Bei der Offiziersschule in Turin ist auch das Ausbildungskommando des Heeres angesiedelt. Diesem untersteht die Scuola di Applicazione in Turin, die Militärakademie in Modena, die Unteroffiziersschule in Viterbo, die Ausbildungsbrigade für Mannschaften in Capua, die Kadettenanstalten (Militärgymnasien des Heeres) in Mailand (Teuliè) und Neapel (Nunziatella) sowie die Fremdsprachenschule des Heeres in Perugia. Die Truppenschulen der einzelnen Waffengattungen sind in den operativen Bereich integriert.
Wappen
Das Wappen der Offizierfachschule in Turin repräsentiert im Wesentlichen die Vorgängerorganisationen, also die ehemaligen Offizierfachschulen der einzelnen Truppengattungen.
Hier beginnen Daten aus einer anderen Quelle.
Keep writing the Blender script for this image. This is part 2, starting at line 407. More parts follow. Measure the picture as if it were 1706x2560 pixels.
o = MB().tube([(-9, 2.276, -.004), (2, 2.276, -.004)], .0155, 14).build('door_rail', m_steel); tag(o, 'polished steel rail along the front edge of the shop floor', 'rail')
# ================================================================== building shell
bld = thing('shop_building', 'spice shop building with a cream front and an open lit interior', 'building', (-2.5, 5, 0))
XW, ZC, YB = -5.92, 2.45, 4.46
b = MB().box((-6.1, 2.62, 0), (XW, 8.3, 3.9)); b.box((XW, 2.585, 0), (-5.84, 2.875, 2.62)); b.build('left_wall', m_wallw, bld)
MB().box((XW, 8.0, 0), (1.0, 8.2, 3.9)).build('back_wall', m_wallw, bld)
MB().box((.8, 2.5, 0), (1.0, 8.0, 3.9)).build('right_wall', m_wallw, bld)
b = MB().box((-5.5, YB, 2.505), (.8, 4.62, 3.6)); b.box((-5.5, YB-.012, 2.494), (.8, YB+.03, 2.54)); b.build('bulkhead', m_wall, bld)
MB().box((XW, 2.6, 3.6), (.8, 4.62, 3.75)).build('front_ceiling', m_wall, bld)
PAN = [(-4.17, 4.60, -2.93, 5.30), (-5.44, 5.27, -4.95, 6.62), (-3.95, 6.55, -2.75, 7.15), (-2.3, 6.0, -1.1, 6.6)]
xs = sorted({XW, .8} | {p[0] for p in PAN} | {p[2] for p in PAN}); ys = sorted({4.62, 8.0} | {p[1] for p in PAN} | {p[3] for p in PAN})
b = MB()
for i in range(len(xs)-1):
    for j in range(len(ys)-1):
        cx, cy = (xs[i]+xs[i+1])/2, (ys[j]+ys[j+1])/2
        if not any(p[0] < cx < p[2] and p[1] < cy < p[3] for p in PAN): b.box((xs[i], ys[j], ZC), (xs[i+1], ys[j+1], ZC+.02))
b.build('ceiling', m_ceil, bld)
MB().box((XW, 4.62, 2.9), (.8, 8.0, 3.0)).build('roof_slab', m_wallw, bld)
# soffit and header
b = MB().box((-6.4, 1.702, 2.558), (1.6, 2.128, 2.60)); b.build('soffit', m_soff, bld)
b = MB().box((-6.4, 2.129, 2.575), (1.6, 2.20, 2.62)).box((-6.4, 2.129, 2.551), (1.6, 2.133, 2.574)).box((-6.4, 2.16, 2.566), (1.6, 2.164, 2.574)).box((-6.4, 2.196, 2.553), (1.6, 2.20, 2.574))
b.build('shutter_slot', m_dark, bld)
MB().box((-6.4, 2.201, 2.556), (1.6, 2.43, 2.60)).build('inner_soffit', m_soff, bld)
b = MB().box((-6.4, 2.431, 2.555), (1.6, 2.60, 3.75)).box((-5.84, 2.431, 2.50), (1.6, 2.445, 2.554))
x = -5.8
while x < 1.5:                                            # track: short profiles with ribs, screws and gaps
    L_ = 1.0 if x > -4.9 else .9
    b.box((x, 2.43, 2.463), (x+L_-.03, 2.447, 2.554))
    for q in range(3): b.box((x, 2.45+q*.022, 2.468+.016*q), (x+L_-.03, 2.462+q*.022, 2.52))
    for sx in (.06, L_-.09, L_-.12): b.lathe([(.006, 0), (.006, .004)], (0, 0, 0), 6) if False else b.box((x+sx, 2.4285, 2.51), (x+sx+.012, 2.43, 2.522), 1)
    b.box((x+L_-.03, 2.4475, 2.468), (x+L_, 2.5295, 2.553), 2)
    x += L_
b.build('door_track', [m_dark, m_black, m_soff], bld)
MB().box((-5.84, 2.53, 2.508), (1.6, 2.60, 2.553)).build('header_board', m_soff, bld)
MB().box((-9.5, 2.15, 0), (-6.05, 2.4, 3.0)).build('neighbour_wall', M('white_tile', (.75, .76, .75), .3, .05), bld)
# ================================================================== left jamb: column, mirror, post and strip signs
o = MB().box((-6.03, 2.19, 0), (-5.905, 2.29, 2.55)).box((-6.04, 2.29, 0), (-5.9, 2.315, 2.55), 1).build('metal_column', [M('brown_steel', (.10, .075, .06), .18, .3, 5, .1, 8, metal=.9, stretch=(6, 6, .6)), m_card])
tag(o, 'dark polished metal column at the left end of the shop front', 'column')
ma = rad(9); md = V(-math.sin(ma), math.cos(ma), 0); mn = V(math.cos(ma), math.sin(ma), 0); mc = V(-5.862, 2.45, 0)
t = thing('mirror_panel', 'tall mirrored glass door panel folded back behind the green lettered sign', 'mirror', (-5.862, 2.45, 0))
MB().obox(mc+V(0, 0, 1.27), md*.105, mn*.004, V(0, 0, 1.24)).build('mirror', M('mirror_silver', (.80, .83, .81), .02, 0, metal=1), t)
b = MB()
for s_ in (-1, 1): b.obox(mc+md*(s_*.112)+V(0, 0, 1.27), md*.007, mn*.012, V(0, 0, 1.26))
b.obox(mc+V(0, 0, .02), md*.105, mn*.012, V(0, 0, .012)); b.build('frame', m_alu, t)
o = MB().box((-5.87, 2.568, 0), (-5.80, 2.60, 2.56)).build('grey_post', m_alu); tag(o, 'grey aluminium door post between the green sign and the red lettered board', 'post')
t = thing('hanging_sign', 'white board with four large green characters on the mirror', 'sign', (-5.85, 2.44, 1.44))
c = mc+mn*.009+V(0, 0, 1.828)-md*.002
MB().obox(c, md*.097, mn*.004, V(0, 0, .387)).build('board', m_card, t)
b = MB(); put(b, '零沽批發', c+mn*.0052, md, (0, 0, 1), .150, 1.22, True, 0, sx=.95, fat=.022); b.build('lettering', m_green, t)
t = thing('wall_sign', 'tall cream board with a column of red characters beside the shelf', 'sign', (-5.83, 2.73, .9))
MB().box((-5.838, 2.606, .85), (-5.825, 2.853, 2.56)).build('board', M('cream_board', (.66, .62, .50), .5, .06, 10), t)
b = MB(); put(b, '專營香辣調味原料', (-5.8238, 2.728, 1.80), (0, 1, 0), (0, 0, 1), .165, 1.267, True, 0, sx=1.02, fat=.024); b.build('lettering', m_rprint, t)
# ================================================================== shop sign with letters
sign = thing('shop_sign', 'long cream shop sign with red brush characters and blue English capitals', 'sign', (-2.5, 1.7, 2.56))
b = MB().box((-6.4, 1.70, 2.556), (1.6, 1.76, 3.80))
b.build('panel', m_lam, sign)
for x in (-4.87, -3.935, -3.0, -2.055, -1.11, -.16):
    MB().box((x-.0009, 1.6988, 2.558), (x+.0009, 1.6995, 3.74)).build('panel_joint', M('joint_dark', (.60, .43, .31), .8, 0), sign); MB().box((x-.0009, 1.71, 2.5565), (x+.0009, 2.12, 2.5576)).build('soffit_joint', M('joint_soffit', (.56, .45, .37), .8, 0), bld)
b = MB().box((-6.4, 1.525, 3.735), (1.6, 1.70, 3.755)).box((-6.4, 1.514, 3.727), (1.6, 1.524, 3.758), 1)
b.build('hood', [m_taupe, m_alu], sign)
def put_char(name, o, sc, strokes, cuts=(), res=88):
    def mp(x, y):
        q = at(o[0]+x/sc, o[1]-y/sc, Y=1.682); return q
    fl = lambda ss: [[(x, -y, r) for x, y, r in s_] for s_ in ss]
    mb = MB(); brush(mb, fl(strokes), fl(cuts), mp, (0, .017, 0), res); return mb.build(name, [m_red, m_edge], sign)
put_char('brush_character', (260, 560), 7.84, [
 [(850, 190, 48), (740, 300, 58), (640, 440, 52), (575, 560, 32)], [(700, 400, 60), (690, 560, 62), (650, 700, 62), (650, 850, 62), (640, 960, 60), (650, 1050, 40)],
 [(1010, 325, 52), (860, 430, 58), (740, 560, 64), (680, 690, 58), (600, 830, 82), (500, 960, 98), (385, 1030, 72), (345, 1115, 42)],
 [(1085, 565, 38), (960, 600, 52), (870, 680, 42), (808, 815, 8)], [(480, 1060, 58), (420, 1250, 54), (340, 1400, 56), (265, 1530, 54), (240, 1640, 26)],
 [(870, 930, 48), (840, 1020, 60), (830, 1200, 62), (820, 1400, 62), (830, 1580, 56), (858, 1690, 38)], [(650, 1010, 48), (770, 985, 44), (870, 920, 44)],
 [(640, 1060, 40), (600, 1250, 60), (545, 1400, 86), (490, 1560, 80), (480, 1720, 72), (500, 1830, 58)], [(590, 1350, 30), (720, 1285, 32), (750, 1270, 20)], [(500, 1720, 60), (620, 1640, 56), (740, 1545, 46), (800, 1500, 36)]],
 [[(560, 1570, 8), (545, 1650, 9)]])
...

Auf dem Wappenschild steht das erste, viergeteilte Feld für die frühere Offizierfachschule der Infanterie und Kavallerie, das zweite Feld für die 1739 gegründete Artillerie- und Festungsbauschule, das dritte Feld für die ehemalige Offizierfachschule der Genietruppe und das vierte Feld mit dem Bullen für die Stadt Turin, wo die heutige Schule ihren Sitz hat.